Ci pensa l’Eni a frenare entusiasmi e pretese. Sul Giornale di Sicilia
del 21 novembre 1968, un funzionario dichiara: «Il complesso petrolchimico
Anic produce beni finiti per cui non esistono grandi possibilità di
incentivare altre iniziative collaterali». Lo sviluppo si ferma e tutto
resta com’è.

Ai nuovi venuti
Gela appare come una città spezzata. Da un lato c’è il petrolchimico
che, per quanto cadente, tiene i piedi nella modernità, produce utili
e agisce secondo logiche di profitto. Dall’altro c’è tutto il resto.
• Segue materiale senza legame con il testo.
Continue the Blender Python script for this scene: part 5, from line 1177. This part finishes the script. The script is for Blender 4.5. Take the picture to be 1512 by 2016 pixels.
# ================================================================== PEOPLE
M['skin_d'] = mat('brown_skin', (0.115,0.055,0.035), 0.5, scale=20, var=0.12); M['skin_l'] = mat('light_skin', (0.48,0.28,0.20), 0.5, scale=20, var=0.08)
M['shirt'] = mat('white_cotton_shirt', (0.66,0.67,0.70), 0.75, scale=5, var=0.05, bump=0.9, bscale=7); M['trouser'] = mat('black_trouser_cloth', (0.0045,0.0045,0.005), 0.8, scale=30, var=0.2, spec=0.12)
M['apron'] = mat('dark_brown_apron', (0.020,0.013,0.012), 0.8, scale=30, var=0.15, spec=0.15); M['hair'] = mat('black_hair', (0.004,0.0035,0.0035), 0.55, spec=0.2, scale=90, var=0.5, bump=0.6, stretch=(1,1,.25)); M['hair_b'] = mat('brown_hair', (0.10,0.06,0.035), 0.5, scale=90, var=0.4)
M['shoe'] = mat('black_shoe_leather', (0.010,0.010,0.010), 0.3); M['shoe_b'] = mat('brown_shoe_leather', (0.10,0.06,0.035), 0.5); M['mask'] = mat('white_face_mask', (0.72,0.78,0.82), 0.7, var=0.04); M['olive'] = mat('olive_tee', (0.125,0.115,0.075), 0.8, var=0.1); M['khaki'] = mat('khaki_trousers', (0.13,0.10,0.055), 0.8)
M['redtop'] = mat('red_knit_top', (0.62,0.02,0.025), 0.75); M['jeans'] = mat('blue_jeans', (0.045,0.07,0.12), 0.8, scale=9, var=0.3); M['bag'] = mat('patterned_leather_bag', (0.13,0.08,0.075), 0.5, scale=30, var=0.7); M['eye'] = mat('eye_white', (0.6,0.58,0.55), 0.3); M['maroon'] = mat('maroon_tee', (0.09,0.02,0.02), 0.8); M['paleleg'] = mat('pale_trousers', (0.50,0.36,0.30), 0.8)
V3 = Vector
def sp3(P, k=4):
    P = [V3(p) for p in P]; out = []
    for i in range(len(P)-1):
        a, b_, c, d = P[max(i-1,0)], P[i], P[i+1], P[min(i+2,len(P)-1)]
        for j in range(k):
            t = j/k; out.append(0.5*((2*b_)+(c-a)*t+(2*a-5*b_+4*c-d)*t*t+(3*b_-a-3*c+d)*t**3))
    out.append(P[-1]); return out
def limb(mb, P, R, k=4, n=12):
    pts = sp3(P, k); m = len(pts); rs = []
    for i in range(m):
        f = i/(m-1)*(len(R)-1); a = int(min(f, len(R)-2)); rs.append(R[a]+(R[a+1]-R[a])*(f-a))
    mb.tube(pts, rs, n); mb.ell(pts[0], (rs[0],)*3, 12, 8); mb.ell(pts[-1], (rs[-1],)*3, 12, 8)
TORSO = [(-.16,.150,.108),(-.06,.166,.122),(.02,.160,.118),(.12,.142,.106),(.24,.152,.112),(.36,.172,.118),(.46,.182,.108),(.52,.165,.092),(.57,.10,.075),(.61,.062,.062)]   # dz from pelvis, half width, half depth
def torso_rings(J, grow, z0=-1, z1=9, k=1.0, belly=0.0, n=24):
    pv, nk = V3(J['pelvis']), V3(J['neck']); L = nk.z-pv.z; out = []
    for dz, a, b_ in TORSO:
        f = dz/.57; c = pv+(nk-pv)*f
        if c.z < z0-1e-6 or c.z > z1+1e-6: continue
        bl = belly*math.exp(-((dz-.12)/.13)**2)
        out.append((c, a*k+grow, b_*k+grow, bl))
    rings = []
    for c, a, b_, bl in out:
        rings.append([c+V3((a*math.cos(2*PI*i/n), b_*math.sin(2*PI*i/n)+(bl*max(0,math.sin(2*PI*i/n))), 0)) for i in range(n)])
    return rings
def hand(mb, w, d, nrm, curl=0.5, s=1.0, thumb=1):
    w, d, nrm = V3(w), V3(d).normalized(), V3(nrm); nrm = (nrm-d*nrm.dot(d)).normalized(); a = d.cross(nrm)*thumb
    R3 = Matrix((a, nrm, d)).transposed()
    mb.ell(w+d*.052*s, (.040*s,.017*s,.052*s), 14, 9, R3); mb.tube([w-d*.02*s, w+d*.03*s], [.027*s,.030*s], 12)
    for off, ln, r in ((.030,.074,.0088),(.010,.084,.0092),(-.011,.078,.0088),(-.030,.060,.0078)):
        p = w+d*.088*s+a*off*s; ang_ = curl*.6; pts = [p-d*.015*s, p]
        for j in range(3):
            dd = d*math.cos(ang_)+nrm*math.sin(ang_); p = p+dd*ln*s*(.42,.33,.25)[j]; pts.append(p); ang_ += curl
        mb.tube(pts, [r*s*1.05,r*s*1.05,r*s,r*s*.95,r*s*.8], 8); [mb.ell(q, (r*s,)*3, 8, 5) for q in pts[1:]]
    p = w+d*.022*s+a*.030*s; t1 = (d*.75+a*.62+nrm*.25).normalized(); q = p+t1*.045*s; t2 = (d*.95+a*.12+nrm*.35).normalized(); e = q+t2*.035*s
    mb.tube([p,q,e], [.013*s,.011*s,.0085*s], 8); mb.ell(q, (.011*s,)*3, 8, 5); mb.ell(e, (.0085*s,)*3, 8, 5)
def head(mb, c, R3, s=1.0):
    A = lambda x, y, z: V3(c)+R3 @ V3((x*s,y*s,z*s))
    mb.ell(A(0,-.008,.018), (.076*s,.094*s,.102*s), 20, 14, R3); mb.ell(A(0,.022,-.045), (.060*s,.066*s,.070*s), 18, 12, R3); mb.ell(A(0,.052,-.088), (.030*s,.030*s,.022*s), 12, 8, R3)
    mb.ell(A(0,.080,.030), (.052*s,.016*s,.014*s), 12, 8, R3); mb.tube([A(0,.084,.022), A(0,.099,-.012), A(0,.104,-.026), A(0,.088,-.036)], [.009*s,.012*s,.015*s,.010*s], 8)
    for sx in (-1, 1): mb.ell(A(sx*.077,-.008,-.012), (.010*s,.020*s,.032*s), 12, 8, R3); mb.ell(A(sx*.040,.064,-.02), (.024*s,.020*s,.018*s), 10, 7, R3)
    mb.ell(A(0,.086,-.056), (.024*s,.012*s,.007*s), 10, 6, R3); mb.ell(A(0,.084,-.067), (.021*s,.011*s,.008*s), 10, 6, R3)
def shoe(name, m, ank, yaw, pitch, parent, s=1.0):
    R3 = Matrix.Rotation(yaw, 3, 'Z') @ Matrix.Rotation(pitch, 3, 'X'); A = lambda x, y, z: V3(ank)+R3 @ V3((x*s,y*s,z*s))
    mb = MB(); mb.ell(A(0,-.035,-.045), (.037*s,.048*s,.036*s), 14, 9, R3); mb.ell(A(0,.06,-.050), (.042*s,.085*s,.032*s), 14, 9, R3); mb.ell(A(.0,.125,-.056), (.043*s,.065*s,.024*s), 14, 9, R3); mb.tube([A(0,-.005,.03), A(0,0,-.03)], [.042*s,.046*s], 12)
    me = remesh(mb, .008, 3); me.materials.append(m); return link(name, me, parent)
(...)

C’è una città abnorme che non si capisce bene come sopravviva se
non «intercettando» finanziamenti dello Stato, c’è l’economia
dell’indotto nelle quali, molto spesso, non esistono tutele sindacali
e latita ogni ideologia imprenditoriale. Di questo rischio, Mattei era
conscio. Parlando, il 23 gennaio 1959, al II Convegno Petrolio in Sicilia
Enrico Mattei avvertì: «Le produzioni attuali e quelle assai maggiori
sicuramente prevedibili a breve termine confermano dunque l’esistenza
in Sicilia di quella disponibilità di petrolio che viene comunemente
considerata, di per sé, fattore di industrializzazione… Lo sviluppo
industriale non deriva automaticamente dalla disponibilità di petrolio».
Il presidente dell’Eni precorre una teoria economica in voga negli
ultimi anni: la presenza di petrolio è un fattore che frena lo sviluppo
invece che favorirlo. L’umanità tende ad adagiarsi sulle proprie
ricchezze e l’iniziativa ne risente. In questo senso, Gela non fa
eccezione.

L’economia
ufficiale della zona si regge, ancora oggi interamente, sull’estrazione
e sulla raffinazione. Il gigante solitario parla alla città attraverso
mille braccia, molte delle quali invisibili. È attraverso queste braccia
che la mafia allunga le mani sulla torta. Non parlarne, significherebbe
ignorare l’altro grande datore di lavoro della zona.